◆ **To do**
Could you transcribe the material below exactly, without leaving out a single line?

-*-

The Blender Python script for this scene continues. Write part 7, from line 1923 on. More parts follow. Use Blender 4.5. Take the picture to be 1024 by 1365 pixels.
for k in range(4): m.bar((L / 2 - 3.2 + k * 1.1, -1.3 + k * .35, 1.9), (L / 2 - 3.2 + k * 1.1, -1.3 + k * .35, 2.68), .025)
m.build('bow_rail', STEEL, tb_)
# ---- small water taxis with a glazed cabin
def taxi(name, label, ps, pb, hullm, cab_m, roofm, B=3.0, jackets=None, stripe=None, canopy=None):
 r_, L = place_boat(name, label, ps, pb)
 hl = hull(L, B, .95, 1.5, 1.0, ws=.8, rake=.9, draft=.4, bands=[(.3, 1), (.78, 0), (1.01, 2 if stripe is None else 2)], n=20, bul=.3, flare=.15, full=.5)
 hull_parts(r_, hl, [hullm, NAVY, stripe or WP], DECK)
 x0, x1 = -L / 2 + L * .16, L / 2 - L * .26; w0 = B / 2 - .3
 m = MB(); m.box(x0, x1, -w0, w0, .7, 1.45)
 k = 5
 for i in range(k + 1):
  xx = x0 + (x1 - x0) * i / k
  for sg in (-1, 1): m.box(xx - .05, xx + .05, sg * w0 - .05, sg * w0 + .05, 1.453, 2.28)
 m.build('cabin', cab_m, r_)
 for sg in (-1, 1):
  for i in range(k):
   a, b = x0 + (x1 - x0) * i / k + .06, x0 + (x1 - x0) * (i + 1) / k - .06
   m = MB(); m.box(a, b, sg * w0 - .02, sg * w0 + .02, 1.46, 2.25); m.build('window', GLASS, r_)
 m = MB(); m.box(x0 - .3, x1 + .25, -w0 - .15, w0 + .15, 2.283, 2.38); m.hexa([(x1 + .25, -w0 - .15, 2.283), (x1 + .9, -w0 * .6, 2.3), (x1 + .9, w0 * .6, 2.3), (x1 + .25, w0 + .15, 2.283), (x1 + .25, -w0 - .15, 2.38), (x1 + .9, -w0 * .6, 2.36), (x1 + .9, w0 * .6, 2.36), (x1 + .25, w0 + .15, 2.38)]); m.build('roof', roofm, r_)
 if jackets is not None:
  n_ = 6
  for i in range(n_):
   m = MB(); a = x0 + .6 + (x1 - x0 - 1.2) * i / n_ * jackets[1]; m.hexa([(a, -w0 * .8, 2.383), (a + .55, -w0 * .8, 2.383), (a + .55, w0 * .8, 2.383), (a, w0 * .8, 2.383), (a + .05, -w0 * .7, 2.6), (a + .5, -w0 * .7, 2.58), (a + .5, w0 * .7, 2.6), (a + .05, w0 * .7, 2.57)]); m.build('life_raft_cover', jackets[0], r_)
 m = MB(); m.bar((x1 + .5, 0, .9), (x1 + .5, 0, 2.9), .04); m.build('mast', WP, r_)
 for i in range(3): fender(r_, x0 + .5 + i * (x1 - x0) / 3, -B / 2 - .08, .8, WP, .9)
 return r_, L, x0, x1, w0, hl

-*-

◆ **Final answer**
The Blender Python script for this scene continues. Write part 7, from line 1923 on. More parts follow. Use Blender 4.5. Take the picture to be 1024 by 1365 pixels.
for k in range(4): m.bar((L / 2 - 3.2 + k * 1.1, -1.3 + k * .35, 1.9), (L / 2 - 3.2 + k * 1.1, -1.3 + k * .35, 2.68), .025)
m.build('bow_rail', STEEL, tb_)
# ---- small water taxis with a glazed cabin
def taxi(name, label, ps, pb, hullm, cab_m, roofm, B=3.0, jackets=None, stripe=None, canopy=None):
 r_, L = place_boat(name, label, ps, pb)
 hl = hull(L, B, .95, 1.5, 1.0, ws=.8, rake=.9, draft=.4, bands=[(.3, 1), (.78, 0), (1.01, 2 if stripe is None else 2)], n=20, bul=.3, flare=.15, full=.5)
 hull_parts(r_, hl, [hullm, NAVY, stripe or WP], DECK)
 x0, x1 = -L / 2 + L * .16, L / 2 - L * .26; w0 = B / 2 - .3
 m = MB(); m.box(x0, x1, -w0, w0, .7, 1.45)
 k = 5
 for i in range(k + 1):
  xx = x0 + (x1 - x0) * i / k
  for sg in (-1, 1): m.box(xx - .05, xx + .05, sg * w0 - .05, sg * w0 + .05, 1.453, 2.28)
 m.build('cabin', cab_m, r_)
 for sg in (-1, 1):
  for i in range(k):
   a, b = x0 + (x1 - x0) * i / k + .06, x0 + (x1 - x0) * (i + 1) / k - .06
   m = MB(); m.box(a, b, sg * w0 - .02, sg * w0 + .02, 1.46, 2.25); m.build('window', GLASS, r_)
 m = MB(); m.box(x0 - .3, x1 + .25, -w0 - .15, w0 + .15, 2.283, 2.38); m.hexa([(x1 + .25, -w0 - .15, 2.283), (x1 + .9, -w0 * .6, 2.3), (x1 + .9, w0 * .6, 2.3), (x1 + .25, w0 + .15, 2.283), (x1 + .25, -w0 - .15, 2.38), (x1 + .9, -w0 * .6, 2.36), (x1 + .9, w0 * .6, 2.36), (x1 + .25, w0 + .15, 2.38)]); m.build('roof', roofm, r_)
 if jackets is not None:
  n_ = 6
  for i in range(n_):
   m = MB(); a = x0 + .6 + (x1 - x0 - 1.2) * i / n_ * jackets[1]; m.hexa([(a, -w0 * .8, 2.383), (a + .55, -w0 * .8, 2.383), (a + .55, w0 * .8, 2.383), (a, w0 * .8, 2.383), (a + .05, -w0 * .7, 2.6), (a + .5, -w0 * .7, 2.58), (a + .5, w0 * .7, 2.6), (a + .05, w0 * .7, 2.57)]); m.build('life_raft_cover', jackets[0], r_)
 m = MB(); m.bar((x1 + .5, 0, .9), (x1 + .5, 0, 2.9), .04); m.build('mast', WP, r_)
 for i in range(3): fender(r_, x0 + .5 + i * (x1 - x0) / 3, -B / 2 - .08, .8, WP, .9)
 return r_, L, x0, x1, w0, hl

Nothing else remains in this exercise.